— Raw data —
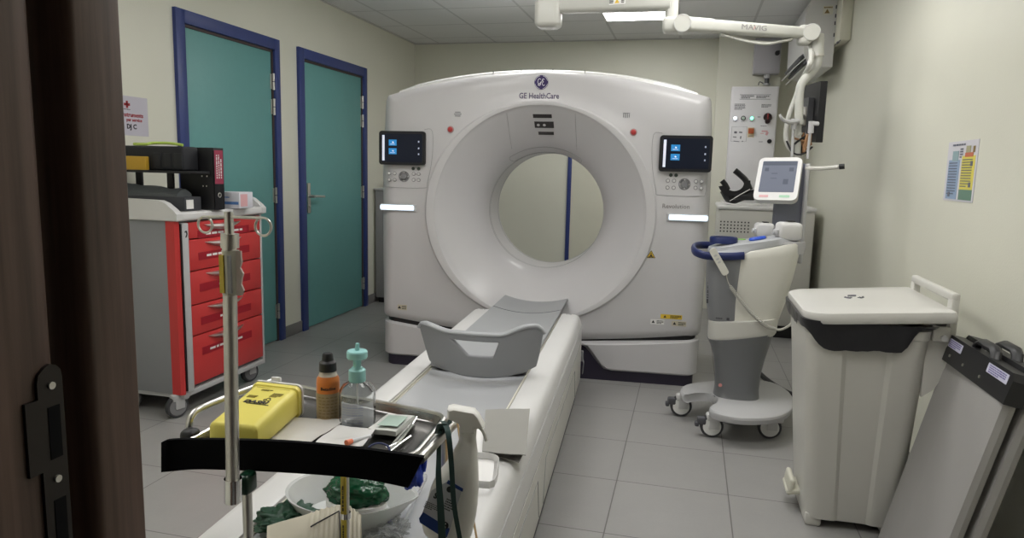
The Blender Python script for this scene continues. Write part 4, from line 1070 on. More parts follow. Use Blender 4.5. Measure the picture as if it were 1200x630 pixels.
# head holder and white pad on the console
HZ=1.0
hh = thing('head_holder', 'black forked head holder lying on the white console', 'head holder', (.40, 5.93, 1.035))
bm = new()
c = P(862, 228, y=5.93)
def hp(px, py, dy=0): return P(px, py-5.5, y=5.93+dy)
rows = []
for k in range(15):
    a = math.radians(195 + 175*k/14)
    r0, r1 = 11.5, 19.5
    if k == 0: pass
    for_ = [(r0, -.06), (r1, -.05), (r1, .05), (r0, .06)]
    rows.append([hp(860.5+r*math.cos(a)*.98, 219.5-r*math.sin(a)*.85, dy) for r, dy in for_])
rings(bm, rows)
obj('cradle_shell', bm, mat('holder_black', (.02, .02, .022), .35), hh, world=True, sharp=40)
bm = new(); tube(bm, [hp(846, 217), hp(850, 222), hp(853, 228)], .017, 10, flat=(.03, .022)); tube(bm, [hp(861, 205), hp(867, 210), hp(874, 217), hp(879, 228)], .017, 10, smooth=4, flat=(.03, .024)); obj('fork_arm', bm, 'holder_black', hh, world=True)
bm = new(); tube(bm, [hp(848, 228), hp(856, 240), hp(870, 236), hp(884, 232), hp(888, 236)], .026, 10, smooth=5, flat=(.045, .032)); box(bm, hp(872, 236), (.16, .12, .05), .012, 3); obj('holder_base', bm, 'holder_black', hh, world=True)
bm = new(); tube(bm, [hp(855, 241, -.055), hp(868, 233, -.065), hp(879, 227, -.06)], .003, 5); obj('white_strap', bm, 'paper', hh, world=True)
pd = thing('white_pad', 'white curved pad on the console under the black head holder', 'pad', (.40, 5.90, 1.036))
bm = new(); R = []
for i in range(17):
    u = -1+2*i/16; x = .405 + .17*u; z = 1.037 + .05*max(0, abs(u)-.3)**1.8
    R.append([(x, 5.80, z), (x, 5.80, z+.008), (x, 5.862, z+.008), (x, 5.862, z)])
rings(bm, R); obj('pad_sheet', bm, 'paper', pd, world=True)

# poster on right wall
po = thing('wall_poster', 'small waste-sorting poster in blue and yellow on the right wall', 'poster', (RXW-.002, 3.05, 1.3))
y_far, y_near, zt_, zb_ = 3.215, 2.905, 1.423, 1.193
bm = new(); bounds(bm, (RXW-.0025, y_near, zb_), (RXW-.0005, y_far, zt_)); ps = obj('poster_sheet', bm, mat('poster_white', (.66, .65, .70), .4), po, world=True)
def pbox(u0, u1, w0, w1, col, nm, dx=.0035, par=None):
    bm = new(); y0 = y_far-(y_far-y_near)*u0; y1 = y_far-(y_far-y_near)*u1; z0 = zt_-(zt_-zb_)*w0; z1 = zt_-(zt_-zb_)*w1
    bounds(bm, (RXW-dx, min(y0, y1), min(z0, z1)), (RXW-dx+.001, max(y0, y1), max(z0, z1)))
    return obj(nm, bm, col, par or ps, world=True)
pbox(.08, .46, .31, .97, mat('poster_blue', (.3, .4, .56), .5), 'blue_panel'); pbox(.53, .95, .25, .80, mat('poster_yellow', (.75, .66, .12), .5), 'yellow_panel'); pbox(.53, .95, .80, .97, mat('poster_green', (.14, .25, .19), .5), 'green_panel')
pbox(.62, .88, .20, .27, mat('poster_red', (.55, .16, .08), .5), 'red_banner', .0042); pbox(.2, .4, .16, .33, mat('poster_teal', (.3, .42, .45), .5), 'picture_patch', .0042); pbox(.64, .78, .09, .2, mat('poster_olive', (.42, .4, .25), .5), 'picture_patch', .0042); pbox(.86, .92, .1, .2, mat('brown_ink', (.25, .17, .06)), 'picture_patch', .0042)
bm = new(); RM = lambda u, w_: TR(RXW-.0045, y_far-(y_far-y_near)*u, zt_-(zt_-zb_)*w_) @ RZ(-PI/2) @ RX(PI/2)
scribble(bm, .2, .012, 1, RM(.5, .06), seed=1, fill=1); obj('poster_title', bm, mat('poster_ink', (.14, .15, .2), .5), ps, world=True); bm = new(); scribble(bm, .09, .13, 12, RM(.26, .62), seed=2, th=.35); obj('blue_panel_text', bm, 'poster_ink', ps, world=True); bm = new(); scribble(bm, .10, .11, 11, RM(.72, .53), seed=3, th=.35); scribble(bm, .03, .04, 4, RM(.5, .2), seed=6)
obj('poster_print', bm, mat('poster_ink', (.14, .15, .2), .5), ps, world=True)
for u, w_ in ((.86, .38), (.86, .72), (.2, .89)): bm = new(); box(bm, RM(u, w_) @ Vector((0, 0, 0)), (.001, .02, .018)); obj('poster_icon', bm, 'poster_ink', ps, world=True)

# floor cable
bm = new(); tube(bm, [(.42, 5.76, .018), (.44, 5.2, .018), (.50, 4.6, .018), (.62, 4.25, .018), (.80, 4.05, .018), (.90, 3.9, .018)], .016, 8, smooth=6)
cb = obj('floor_cable', bm, 'black', None); tag(cb, 'thick black cable on the floor between injector and pedal bin', 'cable')

# small grey cabinet in the far left corner
gc = thing('grey_cabinet', 'plain grey cabinet in the far left corner behind the scanner', 'cabinet', (-2.5, 6.3, 0))
bm = new(); bounds(bm, (-2.82, 6.0, .05), (-2.36, 6.5, 1.05), .006); obj('cabinet_body', bm, mat('corner_grey', (.33, .33, .34), .5), gc, world=True)
bm = new(); bounds(bm, (-2.83, 5.985, 1.05), (-2.35, 6.51, 1.07), .004); obj('cabinet_top', bm, 'light_grey', gc, world=True)
bm = new(); bounds(bm, (-2.8, 6.02, 0), (-2.38, 6.48, .055)); obj('cabinet_plinth', bm, 'black', gc, world=True)
bm = new(); bounds(bm, (-2.75, 6.15, 1.07), (-2.55, 6.35, 1.17), .01); ob = obj('clear_box', bm, mat('smoky_clear', (.7, .7, .68), .2, trans=.7, ior=1.2)); tag(ob, 'small clear plastic box on the grey corner cabinet', 'box')
# ------------------------------------------------------------------ red drawer cart
ct = thing('drawer_cart', 'red and grey hospital drawer cart with white top beside the left teal door', 'medical cart', (-2.6, 3.22, 0))
mat('cart_hub', (.2, .2, .21), .5)
mat('cart_grey', (.255, .26, .275), .5, var=.04); mat('cart_frame', (.48, .48, .49), .45)
cx0, cx1, cya, cyb = -2.82, -2.385, 2.865, 3.565
bm = new(); bounds(bm, (cx0, cya+.006, .125), (cx1-.03, cyb-.005, .985), .01); obj('cart_body', bm, 'cart_grey', ct, world=True)
bm = new(); bounds(bm, (cx0, cya, .12), (cx1-.06, cya+.012, .985), .004); obj('side_panel', bm, 'cart_grey', ct, world=True)
bm = new(); rings(bm, [[(x, y, z) for x, y in ((cx1-.06, cya-.002), (cx1-.012, cya-.002), (cx1, cya+.010), (cx1, cya+.02), (cx1-.03, cya+.02), (cx1-.06, cya+.014))] for z in (.12, .985)]); obj('corner_strip', bm, 'red', ct, world=True)
bm = new()
bounds(bm, (cx1-.04, cya+.012, .1), (cx1-.004, cyb, .128), .004); bounds(bm, (cx1-.04, cyb-.018, .1), (cx1-.002, cyb, .985), .004); bounds(bm, (cx0, cya+.01, .10), (cx1-.03, cyb, .126))
fr = obj('front_frame', bm, 'cart_frame', ct, world=True)
bm = new(); bounds(bm, (cx1-.02, cya+.022, .135), (cx1+.006, cya+.030, .972)); obj('locking_gap', bm, 'black', ct, world=True)
bm = new(); bounds(bm, (cx1-.02, cya+.03, .125), (cx1+.010, cya+.074, .975), .006); lk = obj('locking_bar', bm, 'cart_frame', ct, world=True)
bm = new(); tube(bm, [(cx1+.011, cya+.045, .93), (cx1+.011, cya+.055, .935), (cx1+.011, cya+.058, .92), (cx1+.011, cya+.05, .905)], .003, 6, smooth=4); obj('latch_mark', bm, 'black', lk, world=True)
zs = [.978, .89, .73, .557, .40, .145]
for k in range(5):
    z1_, z0_ = zs[k]-.003, zs[k+1]+.003
    bm = new(); bounds(bm, (cx1-.03, cya+.08, z0_), (cx1, cyb-.022, z1_), .004); dw = obj('drawer', bm, 'red', ct, world=True)
    bm = new(); yc = 3.215; zc = z1_-.030
    R = []
    for i in range(15):
        u = -1+2*i/14; y = yc+.15*u; h = .021*(1-u*u)+.001; zz = zc + .012*u*u
        R.append([(cx1+.001, y, zz+h*.6), (cx1+.026*(1-u*u)+.002, y, zz+h*.4), (cx1+.032*(1-u*u)+.002, y, zz-h*.2), (cx1+.001, y, zz-h)])
    rings(bm, R); obj('drawer_handle', bm, 'steel', dw, world=True)
    bm = new(); lz = zc-.058 if k else zc-.035; bounds(bm, (cx1-.001, 3.015, lz-.02), (cx1+.002, 3.435, lz+.02)); lb = obj('label_strip', bm, 'dark_red', dw, world=True)
    bm = new(); scribble(bm, .30 if k in (0, 1, 4) else .12, .016, 1, TR(cx1+.0026, 3.225, lz) @ RZ(PI/2) @ RX(PI/2), seed=20+k, fill=1, th=.7); obj('label_print', bm, 'paper', lb, world=True)
bm = new()
bounds(bm, (cx0-.01, cya-.015, .985), (cx1+.018, cyb+.012, 1.028), .012, 3)
for ya, yb in ((cya-.018, cya+.022), (cyb-.025, cyb+.014)):
    prism(bm, [(cx0-.01, .99), (cx1+.018, .99), (cx1+.02, 1.02), (cx1-.0, 1.04), (cx1-.045, 1.072), (cx1-.08, 1.084), (cx0-.01, 1.09)], yb-ya, TR(0, yb, 0) @ RX(PI/2), .006, 2)
bounds(bm, (cx0-.01, cya, 1.0), (cx0+.02, cyb, 1.09), .006)
obj('cart_top', bm, 'white_plastic', ct, world=True)
for x, y, a in ((cx1-.05, cya+.01, 1.2), (cx1-.07, cyb-.06, 1.3), (cx0+.08, cya+.04, 1.0), (cx0+.08, cyb-.08, 1.1)): castor(ct, x, y, .056, .03, a, 'cart_hub', False, 'cart_frame')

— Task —
Copy nothing but the lines from the top of the material through the line holding "rings(bm, R); obj('pad_sheet', bm, 'paper', pd, world=True)", exactly as written; omit pictures.

— Answer to this exercise —
The Blender Python script for this scene continues. Write part 4, from line 1070 on. More parts follow. Use Blender 4.5. Measure the picture as if it were 1200x630 pixels.
# head holder and white pad on the console
HZ=1.0
hh = thing('head_holder', 'black forked head holder lying on the white console', 'head holder', (.40, 5.93, 1.035))
bm = new()
c = P(862, 228, y=5.93)
def hp(px, py, dy=0): return P(px, py-5.5, y=5.93+dy)
rows = []
for k in range(15):
    a = math.radians(195 + 175*k/14)
    r0, r1 = 11.5, 19.5
    if k == 0: pass
    for_ = [(r0, -.06), (r1, -.05), (r1, .05), (r0, .06)]
    rows.append([hp(860.5+r*math.cos(a)*.98, 219.5-r*math.sin(a)*.85, dy) for r, dy in for_])
rings(bm, rows)
obj('cradle_shell', bm, mat('holder_black', (.02, .02, .022), .35), hh, world=True, sharp=40)
bm = new(); tube(bm, [hp(846, 217), hp(850, 222), hp(853, 228)], .017, 10, flat=(.03, .022)); tube(bm, [hp(861, 205), hp(867, 210), hp(874, 217), hp(879, 228)], .017, 10, smooth=4, flat=(.03, .024)); obj('fork_arm', bm, 'holder_black', hh, world=True)
bm = new(); tube(bm, [hp(848, 228), hp(856, 240), hp(870, 236), hp(884, 232), hp(888, 236)], .026, 10, smooth=5, flat=(.045, .032)); box(bm, hp(872, 236), (.16, .12, .05), .012, 3); obj('holder_base', bm, 'holder_black', hh, world=True)
bm = new(); tube(bm, [hp(855, 241, -.055), hp(868, 233, -.065), hp(879, 227, -.06)], .003, 5); obj('white_strap', bm, 'paper', hh, world=True)
pd = thing('white_pad', 'white curved pad on the console under the black head holder', 'pad', (.40, 5.90, 1.036))
bm = new(); R = []
for i in range(17):
    u = -1+2*i/16; x = .405 + .17*u; z = 1.037 + .05*max(0, abs(u)-.3)**1.8
    R.append([(x, 5.80, z), (x, 5.80, z+.008), (x, 5.862, z+.008), (x, 5.862, z)])
rings(bm, R); obj('pad_sheet', bm, 'paper', pd, world=True)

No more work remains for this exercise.